This is not new and isn't confined to painting. Even when I was cartooning, I'd find myself being sucked into what I think of as "nuts and bolts" drawing, where I'd quite literally end up drawing every rivet in a machine, every stitch on a leather belt. Sometimes this can work, but I have to say that I prefer a more broad approach. It's the way I'm made.
In her excellent book, The Creative Habit, Twyla Tharp explores the difference in viewing things in detail and from afar.
The photographer Ansel Adams, whose black-and-white panoramas of the unspoiled American West became the established notion of how to "see" nature ... is an example of an artist who was compelled to view the world from a great distance. He found solace in lugging his heavy camera on long treks into the wilderness or to a mountaintop so he could have the widest view of land and sky.
She contrasts this with the work of Raymond Chandler:
The plots of his stories are often incomprehensible ... but his eye for descriptive detail was razor-sharp.Tharp suggests that these two ways of looking at things indicate the difference between involvement and detachment, and she finds that her own choreography is constantly being pulled by these opposing forces. She explores the tiny detail of a dance piece; then, when she understands how it's made, she pulls back and views it as if she were the audience. But she finds that, while she is interested in producing dance pieces which tell a story and invoke the detail of people's lives, she finds that harder than a work about broader more abstract subjects, like life force.

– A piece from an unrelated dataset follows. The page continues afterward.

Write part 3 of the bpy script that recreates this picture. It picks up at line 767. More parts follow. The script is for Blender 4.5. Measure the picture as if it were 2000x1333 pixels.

Chandler kept lists of observed details from his life and from the people he knew: a necktie file, a shirt file, a list of one-liners he intended to use sometime in the future.
Up close was Chandler's focal length. If some people like to wander through an art museum standing back from the paintings, taking in the effect the artist was trying to achieve, while others need to a closer look because they're interested in the details, then Chandler was the kind of museum-goer who pressed his nose up to the canvas to see how the artist applied his strokes.
I'm in danger of losing myself in this, but what I think I'm trying to say is that although I am interested in the detail of life, I tend to make my images from a distant, slightly detached point of view. And they're meant to be seen from a distance, but if, like Chandler, you'd care to get your nose up close to the canvas, I hope you'd find the abstract quality of the marks interesting, because there likely won't be any bricks to count, grass stems to admire, or stitches on a leather belt to savour.
Pillbox (2nd stage)
The painting of the coastal pillbox is following this approach. There is some apparent detailing of the concrete walls, but get up close and there's not really much to make out. And as for the grass, it's just areas of paint, dragged and scumbled over the initial pumice layer.